Following Syrian airstrikes, are US allies reliable in long struggle against IS?

By Matthew Rusling Source:Global Times Published: 2014-9-24 18:38:01

The newly outlined US strategy to fight the Islamic State (IS) hinges on cooperation with Middle East allies and rebels on the ground, but it remains unclear just how reliable they are.

On September 18, the Senate backed US President Barack Obama's plan to arm moderate rebels in Syria, in a bid to defeat the IS.

Washington frets that the IS could carve out a safe haven in the Middle East from which they can strike the US homeland, just as Al Qaeda did in Afghanistan in the lead-up to the September 11 attacks.

The IS has in recent months overrun vast swaths of northern Iraq and vowed to take Baghdad in an effort to establish an official state governed by radical Islamist theology.

Despite ongoing US air bombardments of IS positions in Iraq and now Syria, some experts say boots on the ground are also needed to defeat the radicals.

But the US plan to partner with moderate rebels on the ground raises myriad questions: Are moderate rebels reliable? And if so, do they have the military capability to take on a battle with a hardened, well-financed and extremely motivated foe?

It also remains unknown how the president plans to keep US weapons out of the wrong hands and get them into the hands of moderate rebels, Steve Scalise, a House Republican, told Fox News on Friday. And Obama's strategy to vet potential US partners on the ground in Syria is also unclear.

Arab states with which Washington is allied present another list of unknowns, as many appear to be doing the minimum to help the US battle IS, some experts said.

Indeed, Arab allies fear retaliation by the IS and its sympathizers within their own populations, said Wayne White, former deputy director of the State Department's Middle East Intelligence Office.

Among some Arab allies, there is a concern that serious blows against the IS in Syria, such as the strikes launched this week, might benefit the government of Bashar al-Assad, a government that so many regional leaders have long wanted to see taken down, White told Xinhua.
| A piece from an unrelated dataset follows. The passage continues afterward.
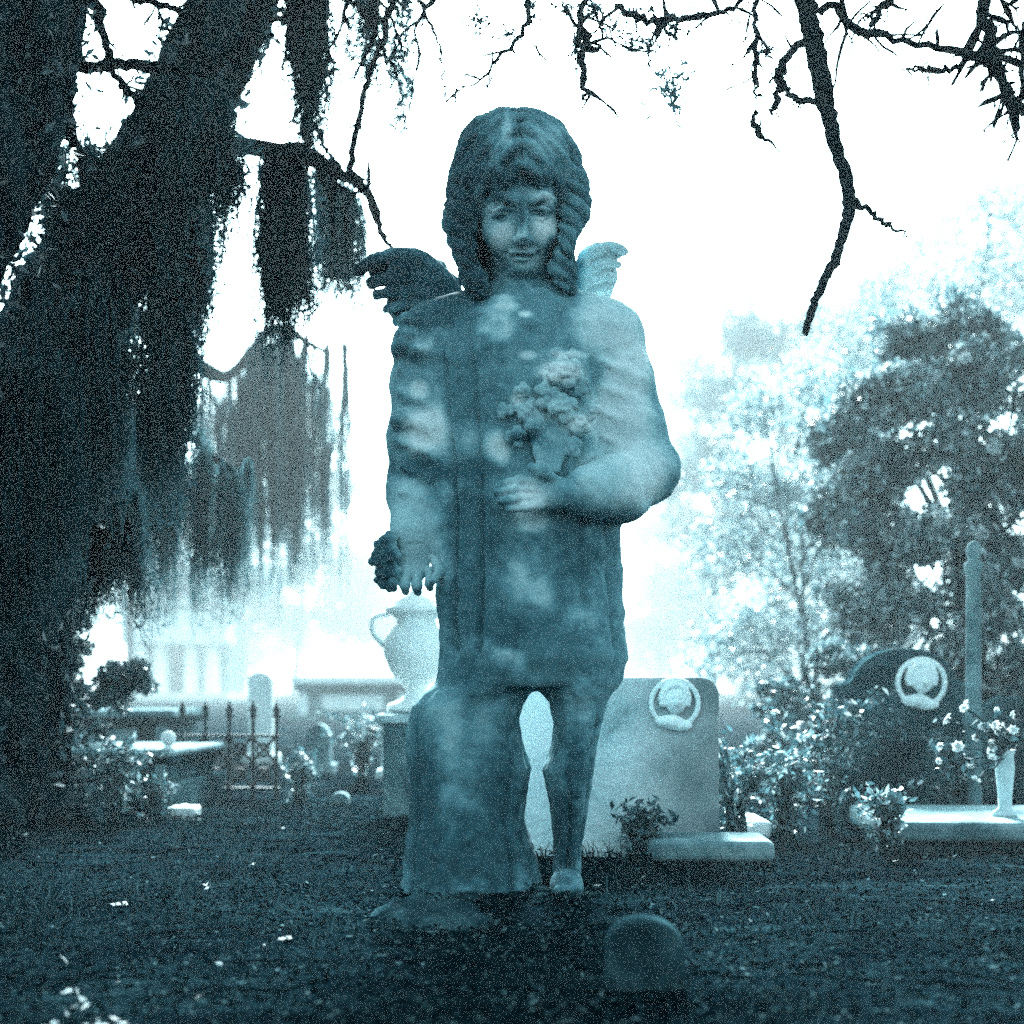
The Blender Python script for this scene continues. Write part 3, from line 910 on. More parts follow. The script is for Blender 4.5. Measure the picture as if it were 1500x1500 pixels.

As for Egypt, the government is distracted by its own internal security problems, especially in or emanating from the Sinai, the continuing deterioration of the situation in adjacent Libya, and the need to bolster security along the Egyptian-Libyan frontier, he said.

Turkey, particularly in its refusal of the use of its air bases by the US, has been a major disappointment.

And the other critical bordering state, Jordan, has waved off just about everything except intelligence cooperation, White noted.